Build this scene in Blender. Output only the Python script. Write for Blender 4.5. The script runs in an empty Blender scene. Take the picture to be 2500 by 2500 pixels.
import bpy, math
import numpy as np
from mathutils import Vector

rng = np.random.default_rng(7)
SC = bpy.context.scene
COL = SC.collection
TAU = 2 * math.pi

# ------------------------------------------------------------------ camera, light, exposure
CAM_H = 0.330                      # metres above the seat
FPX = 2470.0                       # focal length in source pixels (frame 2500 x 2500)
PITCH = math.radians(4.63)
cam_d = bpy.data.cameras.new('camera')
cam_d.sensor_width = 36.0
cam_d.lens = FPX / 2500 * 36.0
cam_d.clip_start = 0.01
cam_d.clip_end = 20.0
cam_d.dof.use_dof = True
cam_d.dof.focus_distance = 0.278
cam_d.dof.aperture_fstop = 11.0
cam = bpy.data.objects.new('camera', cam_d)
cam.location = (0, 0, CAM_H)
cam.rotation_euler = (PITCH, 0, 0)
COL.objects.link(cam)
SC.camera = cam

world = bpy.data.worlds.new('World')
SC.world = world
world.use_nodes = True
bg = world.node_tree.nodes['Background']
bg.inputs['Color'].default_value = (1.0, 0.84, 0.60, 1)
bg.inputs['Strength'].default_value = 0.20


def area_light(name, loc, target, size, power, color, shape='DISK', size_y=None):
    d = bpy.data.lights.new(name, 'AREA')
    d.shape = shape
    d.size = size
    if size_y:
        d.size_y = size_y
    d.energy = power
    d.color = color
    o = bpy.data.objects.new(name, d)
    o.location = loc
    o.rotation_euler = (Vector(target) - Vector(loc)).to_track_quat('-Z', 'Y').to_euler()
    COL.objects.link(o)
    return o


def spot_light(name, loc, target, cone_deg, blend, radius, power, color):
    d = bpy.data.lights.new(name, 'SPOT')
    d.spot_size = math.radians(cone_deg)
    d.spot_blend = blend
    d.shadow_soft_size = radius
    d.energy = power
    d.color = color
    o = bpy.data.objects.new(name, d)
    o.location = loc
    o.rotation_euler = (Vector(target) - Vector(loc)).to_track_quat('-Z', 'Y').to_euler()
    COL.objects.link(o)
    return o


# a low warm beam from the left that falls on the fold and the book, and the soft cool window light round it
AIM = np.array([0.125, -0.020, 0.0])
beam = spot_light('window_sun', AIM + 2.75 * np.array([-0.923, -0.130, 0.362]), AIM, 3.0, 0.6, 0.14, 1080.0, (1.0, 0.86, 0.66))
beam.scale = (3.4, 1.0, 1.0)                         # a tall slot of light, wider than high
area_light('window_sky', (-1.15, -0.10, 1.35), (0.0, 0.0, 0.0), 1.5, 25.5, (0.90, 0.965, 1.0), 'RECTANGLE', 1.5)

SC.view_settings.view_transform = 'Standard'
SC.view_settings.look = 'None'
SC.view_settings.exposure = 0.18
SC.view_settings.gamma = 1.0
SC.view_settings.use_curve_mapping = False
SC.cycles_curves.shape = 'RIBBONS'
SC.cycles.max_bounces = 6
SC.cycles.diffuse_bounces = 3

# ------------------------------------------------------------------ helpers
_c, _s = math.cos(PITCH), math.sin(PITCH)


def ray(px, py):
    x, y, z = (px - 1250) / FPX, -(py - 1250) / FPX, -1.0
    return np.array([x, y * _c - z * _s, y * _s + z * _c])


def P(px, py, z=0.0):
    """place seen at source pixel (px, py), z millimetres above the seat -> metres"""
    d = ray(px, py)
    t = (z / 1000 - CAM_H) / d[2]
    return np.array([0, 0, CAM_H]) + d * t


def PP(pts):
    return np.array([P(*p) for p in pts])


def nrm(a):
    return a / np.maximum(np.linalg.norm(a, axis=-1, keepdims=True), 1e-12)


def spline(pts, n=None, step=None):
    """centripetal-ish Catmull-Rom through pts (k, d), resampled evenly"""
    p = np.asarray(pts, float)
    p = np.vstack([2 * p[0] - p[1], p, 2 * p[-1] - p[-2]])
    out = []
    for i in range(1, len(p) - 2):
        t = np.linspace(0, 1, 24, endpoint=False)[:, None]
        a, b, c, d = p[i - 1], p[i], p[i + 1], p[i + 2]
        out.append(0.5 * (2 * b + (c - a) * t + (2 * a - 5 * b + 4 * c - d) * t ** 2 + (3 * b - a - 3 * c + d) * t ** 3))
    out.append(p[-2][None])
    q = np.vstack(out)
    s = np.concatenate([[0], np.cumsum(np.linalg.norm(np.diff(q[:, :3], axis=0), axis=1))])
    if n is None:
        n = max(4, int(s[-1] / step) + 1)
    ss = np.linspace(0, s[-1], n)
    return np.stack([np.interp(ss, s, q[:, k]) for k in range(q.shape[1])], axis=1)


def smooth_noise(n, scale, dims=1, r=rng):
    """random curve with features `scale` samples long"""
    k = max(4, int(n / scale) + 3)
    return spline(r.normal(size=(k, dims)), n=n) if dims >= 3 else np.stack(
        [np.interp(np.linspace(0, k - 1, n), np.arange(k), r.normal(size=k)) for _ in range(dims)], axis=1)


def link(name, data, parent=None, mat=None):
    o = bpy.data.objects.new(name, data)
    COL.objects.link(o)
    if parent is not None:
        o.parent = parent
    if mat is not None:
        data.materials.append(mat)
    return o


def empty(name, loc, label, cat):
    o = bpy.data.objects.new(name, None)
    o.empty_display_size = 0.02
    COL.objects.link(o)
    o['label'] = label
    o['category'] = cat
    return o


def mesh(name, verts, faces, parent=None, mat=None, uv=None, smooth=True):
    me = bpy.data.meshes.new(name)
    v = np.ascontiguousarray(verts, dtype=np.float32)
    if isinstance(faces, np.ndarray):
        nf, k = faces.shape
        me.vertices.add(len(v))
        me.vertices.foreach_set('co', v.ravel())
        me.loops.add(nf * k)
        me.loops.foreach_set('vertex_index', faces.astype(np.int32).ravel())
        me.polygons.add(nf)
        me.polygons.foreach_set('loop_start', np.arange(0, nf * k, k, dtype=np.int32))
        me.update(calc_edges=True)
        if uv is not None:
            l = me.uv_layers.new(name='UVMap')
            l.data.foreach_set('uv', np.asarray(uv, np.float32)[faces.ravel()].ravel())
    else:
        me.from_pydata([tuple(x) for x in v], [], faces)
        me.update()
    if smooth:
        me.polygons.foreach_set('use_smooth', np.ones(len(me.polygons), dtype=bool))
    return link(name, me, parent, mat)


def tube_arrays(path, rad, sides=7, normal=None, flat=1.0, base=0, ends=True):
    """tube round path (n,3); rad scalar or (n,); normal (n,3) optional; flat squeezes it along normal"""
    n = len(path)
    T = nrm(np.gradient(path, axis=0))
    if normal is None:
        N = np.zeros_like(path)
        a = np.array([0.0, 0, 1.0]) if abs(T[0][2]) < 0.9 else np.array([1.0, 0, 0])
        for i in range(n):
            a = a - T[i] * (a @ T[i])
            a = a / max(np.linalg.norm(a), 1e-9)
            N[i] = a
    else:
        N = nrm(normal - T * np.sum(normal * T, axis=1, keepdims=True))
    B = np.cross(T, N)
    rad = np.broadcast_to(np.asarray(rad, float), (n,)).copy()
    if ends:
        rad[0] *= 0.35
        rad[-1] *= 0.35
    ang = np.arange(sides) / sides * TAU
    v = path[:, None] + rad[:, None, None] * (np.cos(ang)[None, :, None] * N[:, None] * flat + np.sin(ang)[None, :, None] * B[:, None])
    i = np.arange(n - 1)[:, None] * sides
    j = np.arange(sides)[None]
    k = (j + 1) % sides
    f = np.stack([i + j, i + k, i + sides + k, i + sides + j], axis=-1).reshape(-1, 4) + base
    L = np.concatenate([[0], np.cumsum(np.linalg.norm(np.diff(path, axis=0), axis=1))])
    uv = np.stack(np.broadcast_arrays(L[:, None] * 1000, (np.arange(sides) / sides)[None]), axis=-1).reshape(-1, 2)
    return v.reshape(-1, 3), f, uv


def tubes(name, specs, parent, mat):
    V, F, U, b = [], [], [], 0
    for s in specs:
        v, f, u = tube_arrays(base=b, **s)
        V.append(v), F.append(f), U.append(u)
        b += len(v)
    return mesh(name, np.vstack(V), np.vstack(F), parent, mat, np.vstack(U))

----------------

## What is required
Return a word-for-word copy of the lines from the beginning of the listing to the line holding "bg.inputs['Strength'].default_value = 0.20", both kept.

## Written response
Build this scene in Blender. Output only the Python script. Write for Blender 4.5. The script runs in an empty Blender scene. Take the picture to be 2500 by 2500 pixels.
import bpy, math
import numpy as np
from mathutils import Vector

rng = np.random.default_rng(7)
SC = bpy.context.scene
COL = SC.collection
TAU = 2 * math.pi

# ------------------------------------------------------------------ camera, light, exposure
CAM_H = 0.330                      # metres above the seat
FPX = 2470.0                       # focal length in source pixels (frame 2500 x 2500)
PITCH = math.radians(4.63)
cam_d = bpy.data.cameras.new('camera')
cam_d.sensor_width = 36.0
cam_d.lens = FPX / 2500 * 36.0
cam_d.clip_start = 0.01
cam_d.clip_end = 20.0
cam_d.dof.use_dof = True
cam_d.dof.focus_distance = 0.278
cam_d.dof.aperture_fstop = 11.0
cam = bpy.data.objects.new('camera', cam_d)
cam.location = (0, 0, CAM_H)
cam.rotation_euler = (PITCH, 0, 0)
COL.objects.link(cam)
SC.camera = cam

world = bpy.data.worlds.new('World')
SC.world = world
world.use_nodes = True
bg = world.node_tree.nodes['Background']
bg.inputs['Color'].default_value = (1.0, 0.84, 0.60, 1)
bg.inputs['Strength'].default_value = 0.20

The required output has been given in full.